One of the small advantages of running MacOS X is the ability to refer to machines that aren’t represented in (a static) DNS and have dynamic IP address by a simple name. Now that we are moving away from a FreeBSD/Solaris server setup to a MacOS X one, there is still some advantage to using cheap disposable Linux servers. So how about Zeroconf names for Linux?

It turns out to be easier than I feared. I was expecting the usual Linux mess of inconsistent standard support with the resulting incomprehensible configuration script, but the Apple team have done a great job.

If you want to install Bonjour on your Linux (or BSD) server, read on.

Apple’s Bonjour developer page links to the source code for the latest stable version, or you can grab a copy from CVS. Either way, you will need an Apple id and to sign their license agreement.

I downloaded to my PowerBook, and used scp to copy the tarball over to my Asterix (Linux) server.
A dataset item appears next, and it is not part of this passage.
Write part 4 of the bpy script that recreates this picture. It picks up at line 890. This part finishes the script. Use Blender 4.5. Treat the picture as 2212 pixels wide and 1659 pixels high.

Open the tarball, and cd into the Posix directory (cd mDNSResponder-107.1/mDNSPosix).

make os=linux
make os=linux install

End of story. Reboot to make it active, although you could start it without rebooting (I like to confirm that the boot process still works correctly when adding a service). There are a couple of man pages: libnss_mdns, nss_mdns.conf, but there is nothing that you need to configure if all you want is the hostname support.

Going any deeper into zeroconf means that you need to add some support code into your apps, so refer to the documentation pages for that.